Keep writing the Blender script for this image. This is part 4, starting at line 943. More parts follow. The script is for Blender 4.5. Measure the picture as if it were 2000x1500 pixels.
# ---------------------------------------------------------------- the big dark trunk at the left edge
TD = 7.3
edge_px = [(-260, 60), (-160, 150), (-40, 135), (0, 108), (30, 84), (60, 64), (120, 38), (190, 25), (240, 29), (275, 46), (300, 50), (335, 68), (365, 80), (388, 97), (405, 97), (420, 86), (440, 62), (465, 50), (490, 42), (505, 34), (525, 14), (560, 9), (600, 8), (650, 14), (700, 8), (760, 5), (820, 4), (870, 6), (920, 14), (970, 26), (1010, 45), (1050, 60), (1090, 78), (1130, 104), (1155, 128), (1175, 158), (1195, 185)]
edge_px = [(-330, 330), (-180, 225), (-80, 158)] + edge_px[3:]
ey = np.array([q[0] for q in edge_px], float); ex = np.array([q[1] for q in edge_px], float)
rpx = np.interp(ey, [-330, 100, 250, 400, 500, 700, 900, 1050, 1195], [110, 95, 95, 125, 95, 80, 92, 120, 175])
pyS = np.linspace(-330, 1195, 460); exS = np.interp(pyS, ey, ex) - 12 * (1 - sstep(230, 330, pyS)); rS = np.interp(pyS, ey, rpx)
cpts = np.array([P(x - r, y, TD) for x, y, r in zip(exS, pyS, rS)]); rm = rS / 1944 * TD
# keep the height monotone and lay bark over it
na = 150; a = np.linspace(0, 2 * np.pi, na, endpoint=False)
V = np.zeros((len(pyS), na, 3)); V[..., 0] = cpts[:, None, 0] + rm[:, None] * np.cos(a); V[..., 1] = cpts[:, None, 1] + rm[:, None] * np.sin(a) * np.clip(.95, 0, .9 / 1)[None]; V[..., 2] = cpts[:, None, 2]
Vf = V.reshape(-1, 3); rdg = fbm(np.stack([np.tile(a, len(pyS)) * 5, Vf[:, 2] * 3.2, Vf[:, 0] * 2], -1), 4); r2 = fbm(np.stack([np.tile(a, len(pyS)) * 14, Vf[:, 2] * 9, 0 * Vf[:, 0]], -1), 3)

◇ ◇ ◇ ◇

Your task is to print the whole listing again exactly.

### Result
Keep writing the Blender script for this image. This is part 4, starting at line 943. More parts follow. The script is for Blender 4.5. Measure the picture as if it were 2000x1500 pixels.
# ---------------------------------------------------------------- the big dark trunk at the left edge
TD = 7.3
edge_px = [(-260, 60), (-160, 150), (-40, 135), (0, 108), (30, 84), (60, 64), (120, 38), (190, 25), (240, 29), (275, 46), (300, 50), (335, 68), (365, 80), (388, 97), (405, 97), (420, 86), (440, 62), (465, 50), (490, 42), (505, 34), (525, 14), (560, 9), (600, 8), (650, 14), (700, 8), (760, 5), (820, 4), (870, 6), (920, 14), (970, 26), (1010, 45), (1050, 60), (1090, 78), (1130, 104), (1155, 128), (1175, 158), (1195, 185)]
edge_px = [(-330, 330), (-180, 225), (-80, 158)] + edge_px[3:]
ey = np.array([q[0] for q in edge_px], float); ex = np.array([q[1] for q in edge_px], float)
rpx = np.interp(ey, [-330, 100, 250, 400, 500, 700, 900, 1050, 1195], [110, 95, 95, 125, 95, 80, 92, 120, 175])
pyS = np.linspace(-330, 1195, 460); exS = np.interp(pyS, ey, ex) - 12 * (1 - sstep(230, 330, pyS)); rS = np.interp(pyS, ey, rpx)
cpts = np.array([P(x - r, y, TD) for x, y, r in zip(exS, pyS, rS)]); rm = rS / 1944 * TD
# keep the height monotone and lay bark over it
na = 150; a = np.linspace(0, 2 * np.pi, na, endpoint=False)
V = np.zeros((len(pyS), na, 3)); V[..., 0] = cpts[:, None, 0] + rm[:, None] * np.cos(a); V[..., 1] = cpts[:, None, 1] + rm[:, None] * np.sin(a) * np.clip(.95, 0, .9 / 1)[None]; V[..., 2] = cpts[:, None, 2]
Vf = V.reshape(-1, 3); rdg = fbm(np.stack([np.tile(a, len(pyS)) * 5, Vf[:, 2] * 3.2, Vf[:, 0] * 2], -1), 4); r2 = fbm(np.stack([np.tile(a, len(pyS)) * 14, Vf[:, 2] * 9, 0 * Vf[:, 0]], -1), 3)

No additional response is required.